The Supreme Court of Pennsylvania addressed an interesting point of Pennsylvania law. In Pennsylvania, the law permits private citizens to file criminal complaints against other persons, but, before proceeding, the private criminal complaint must be submitted to a Commonwealth Attorney (prosecutor) for approval or disapproval (with the assumption that the CA does an investigation into the allegations). If the CA disapproves the complaint, the private citizen may then seek review of this disapproval from the Court of Common Pleas. This is what happened in the case at hand. A Father submitted a private criminal complaint against a Mother to the CA alleging interference with custody of and concealment of the whereabouts of their children. The CA disapproved of the complaint, so the Father sought review in the Court, which ordered that it may proceed. The case ultimately ended up before the PA Supreme Court, which concluded that a Court can only overturn a CA’s disapproval decision “if the private complainant [here, the Father] demonstrates that the disapproval decision amounted to bad faith, occurred due to fraud, or was unconstitutional.” The PA Supreme Court applied this standard of review and concluded that the Father did not meet the burden, so the PA Supreme Court reversed the lower court, letting the CA’s disapproval stand.

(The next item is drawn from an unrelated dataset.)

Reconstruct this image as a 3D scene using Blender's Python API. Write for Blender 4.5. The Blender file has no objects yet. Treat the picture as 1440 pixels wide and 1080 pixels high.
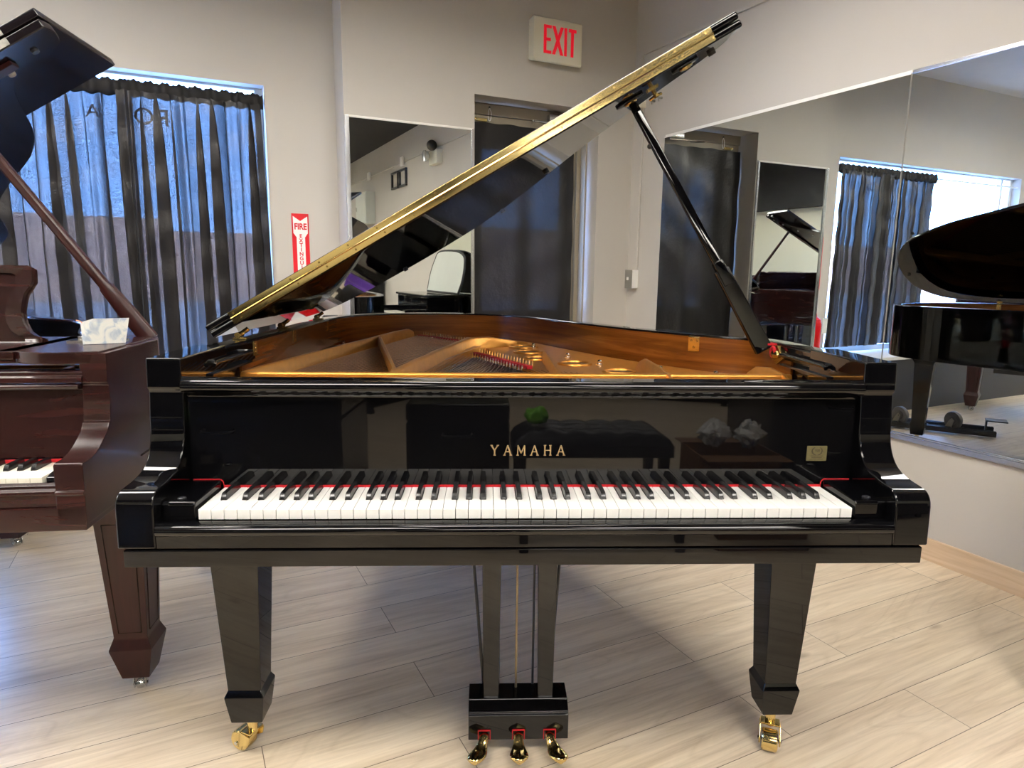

In this particular case, the Father alleged that the Mother orchestrated a parental child abduction of their children to Iraq in or about August 2017. Between October 2018 and May 2019, the Father obtained various family court orders in Pennsylvania giving him sole legal and physical custody, directing the Mother to appear in court, directing a bench warrant be issued for her failure to appear, and holding her in civil contempt. The Father also alleged that the Mother’s uncles and other third parties made threats on his life in connection with his attempts to seek the children’s return to the United States. The Father sought help from the U.S. Embassy, diplomatic security, the U.S. State Department, the FBI, the U.S. Attorney’s office in the ED of PA, and various other agencies, law enforcement, and others. He contended that filing criminal charges against the Mother and the subsequent issuance of an arrest warrant would assist him in his efforts to locate the children and seek their return to the United States (his understanding is that this would permit an INTERPOL Red Notice, permit revocation of the Mother’s U.S. passport, and limit her additional travel to another country).
The underlying reasons why the prosecutor’s office disapproved the Father’s complaint included: (1) generally, they do not approve of private complaints alleging a felony, (2) they need to take caution in criminalizing actions of estranged parents involved in a custody dispute, (3) the Father has alternative remedies in civil court and through federal authorities, (4) there is insufficient probable cause that the Mother committed the alleged crime (particularly since the complaint focuses on her uncles), and (5) the county’s law enforcement lacks the resources to conduct the investigation.